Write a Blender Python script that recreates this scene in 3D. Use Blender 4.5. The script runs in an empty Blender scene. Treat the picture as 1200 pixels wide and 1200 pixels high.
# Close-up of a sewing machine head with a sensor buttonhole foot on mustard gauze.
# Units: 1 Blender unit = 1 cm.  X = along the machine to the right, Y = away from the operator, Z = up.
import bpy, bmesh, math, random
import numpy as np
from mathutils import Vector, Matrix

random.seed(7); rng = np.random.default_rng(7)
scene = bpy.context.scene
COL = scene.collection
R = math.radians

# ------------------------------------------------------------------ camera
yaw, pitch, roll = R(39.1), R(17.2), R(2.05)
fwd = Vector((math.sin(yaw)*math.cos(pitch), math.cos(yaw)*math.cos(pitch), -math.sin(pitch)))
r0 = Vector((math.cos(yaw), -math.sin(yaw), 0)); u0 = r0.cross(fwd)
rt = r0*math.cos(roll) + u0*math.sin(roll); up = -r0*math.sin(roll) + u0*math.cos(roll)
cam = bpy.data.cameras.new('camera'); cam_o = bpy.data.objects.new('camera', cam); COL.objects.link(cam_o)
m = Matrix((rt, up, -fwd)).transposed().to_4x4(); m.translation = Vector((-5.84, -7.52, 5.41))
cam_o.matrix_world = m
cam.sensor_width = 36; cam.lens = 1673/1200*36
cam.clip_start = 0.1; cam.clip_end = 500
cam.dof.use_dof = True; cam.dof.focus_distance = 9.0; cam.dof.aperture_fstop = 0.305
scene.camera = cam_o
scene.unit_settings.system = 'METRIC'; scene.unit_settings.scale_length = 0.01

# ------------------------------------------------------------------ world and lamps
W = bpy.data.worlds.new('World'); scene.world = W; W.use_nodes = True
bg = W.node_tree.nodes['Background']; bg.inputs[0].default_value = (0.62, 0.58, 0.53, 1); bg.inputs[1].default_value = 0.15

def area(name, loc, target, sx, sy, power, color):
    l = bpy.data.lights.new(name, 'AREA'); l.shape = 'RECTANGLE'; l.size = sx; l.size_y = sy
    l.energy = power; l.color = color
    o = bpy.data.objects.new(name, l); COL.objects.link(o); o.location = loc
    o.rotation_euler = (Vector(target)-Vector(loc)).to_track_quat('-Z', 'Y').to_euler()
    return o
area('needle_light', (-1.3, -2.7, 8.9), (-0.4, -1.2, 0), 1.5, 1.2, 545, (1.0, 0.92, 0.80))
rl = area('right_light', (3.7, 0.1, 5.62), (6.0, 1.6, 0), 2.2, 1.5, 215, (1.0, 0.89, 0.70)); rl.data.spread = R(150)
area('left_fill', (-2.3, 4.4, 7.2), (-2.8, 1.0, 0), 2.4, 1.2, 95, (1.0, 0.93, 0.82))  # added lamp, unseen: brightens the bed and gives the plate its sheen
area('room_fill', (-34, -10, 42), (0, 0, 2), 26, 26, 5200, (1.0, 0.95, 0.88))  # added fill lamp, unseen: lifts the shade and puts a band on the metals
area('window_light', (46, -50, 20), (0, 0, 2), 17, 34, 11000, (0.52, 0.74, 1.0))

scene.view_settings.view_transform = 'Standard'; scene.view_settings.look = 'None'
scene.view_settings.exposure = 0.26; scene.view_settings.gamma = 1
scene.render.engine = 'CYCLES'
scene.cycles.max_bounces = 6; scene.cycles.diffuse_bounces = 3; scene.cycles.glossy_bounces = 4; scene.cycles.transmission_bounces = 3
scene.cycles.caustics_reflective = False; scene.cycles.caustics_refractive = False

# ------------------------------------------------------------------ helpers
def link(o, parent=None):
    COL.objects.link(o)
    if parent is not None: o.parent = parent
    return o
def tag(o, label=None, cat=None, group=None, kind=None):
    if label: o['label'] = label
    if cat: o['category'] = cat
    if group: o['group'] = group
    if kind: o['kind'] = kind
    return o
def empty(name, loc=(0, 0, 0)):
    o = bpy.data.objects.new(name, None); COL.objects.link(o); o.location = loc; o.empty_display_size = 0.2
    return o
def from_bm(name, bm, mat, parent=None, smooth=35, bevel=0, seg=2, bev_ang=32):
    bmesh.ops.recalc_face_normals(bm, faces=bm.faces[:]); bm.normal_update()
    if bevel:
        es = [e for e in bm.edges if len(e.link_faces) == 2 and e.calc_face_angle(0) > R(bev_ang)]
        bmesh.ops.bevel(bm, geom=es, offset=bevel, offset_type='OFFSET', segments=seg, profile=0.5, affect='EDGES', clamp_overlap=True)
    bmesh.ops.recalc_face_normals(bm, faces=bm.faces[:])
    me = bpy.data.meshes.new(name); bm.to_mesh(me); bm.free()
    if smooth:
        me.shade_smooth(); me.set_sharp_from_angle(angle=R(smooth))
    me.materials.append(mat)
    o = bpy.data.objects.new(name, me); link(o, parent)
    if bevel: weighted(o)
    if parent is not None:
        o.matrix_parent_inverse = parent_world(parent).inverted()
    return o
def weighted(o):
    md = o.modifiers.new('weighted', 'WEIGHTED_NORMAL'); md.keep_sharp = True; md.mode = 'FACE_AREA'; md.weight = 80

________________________

→ Problem requirements
Exactly as written, please reproduce the lines from the first line of the data to the line containing "bg = W.node_tree.nodes['Background'];", inclusive, and nothing else.

→ Answer to the task
Write a Blender Python script that recreates this scene in 3D. Use Blender 4.5. The script runs in an empty Blender scene. Treat the picture as 1200 pixels wide and 1200 pixels high.
# Close-up of a sewing machine head with a sensor buttonhole foot on mustard gauze.
# Units: 1 Blender unit = 1 cm.  X = along the machine to the right, Y = away from the operator, Z = up.
import bpy, bmesh, math, random
import numpy as np
from mathutils import Vector, Matrix

random.seed(7); rng = np.random.default_rng(7)
scene = bpy.context.scene
COL = scene.collection
R = math.radians

# ------------------------------------------------------------------ camera
yaw, pitch, roll = R(39.1), R(17.2), R(2.05)
fwd = Vector((math.sin(yaw)*math.cos(pitch), math.cos(yaw)*math.cos(pitch), -math.sin(pitch)))
r0 = Vector((math.cos(yaw), -math.sin(yaw), 0)); u0 = r0.cross(fwd)
rt = r0*math.cos(roll) + u0*math.sin(roll); up = -r0*math.sin(roll) + u0*math.cos(roll)
cam = bpy.data.cameras.new('camera'); cam_o = bpy.data.objects.new('camera', cam); COL.objects.link(cam_o)
m = Matrix((rt, up, -fwd)).transposed().to_4x4(); m.translation = Vector((-5.84, -7.52, 5.41))
cam_o.matrix_world = m
cam.sensor_width = 36; cam.lens = 1673/1200*36
cam.clip_start = 0.1; cam.clip_end = 500
cam.dof.use_dof = True; cam.dof.focus_distance = 9.0; cam.dof.aperture_fstop = 0.305
scene.camera = cam_o
scene.unit_settings.system = 'METRIC'; scene.unit_settings.scale_length = 0.01

# ------------------------------------------------------------------ world and lamps
W = bpy.data.worlds.new('World'); scene.world = W; W.use_nodes = True
bg = W.node_tree.nodes['Background']; bg.inputs[0].default_value = (0.62, 0.58, 0.53, 1); bg.inputs[1].default_value = 0.15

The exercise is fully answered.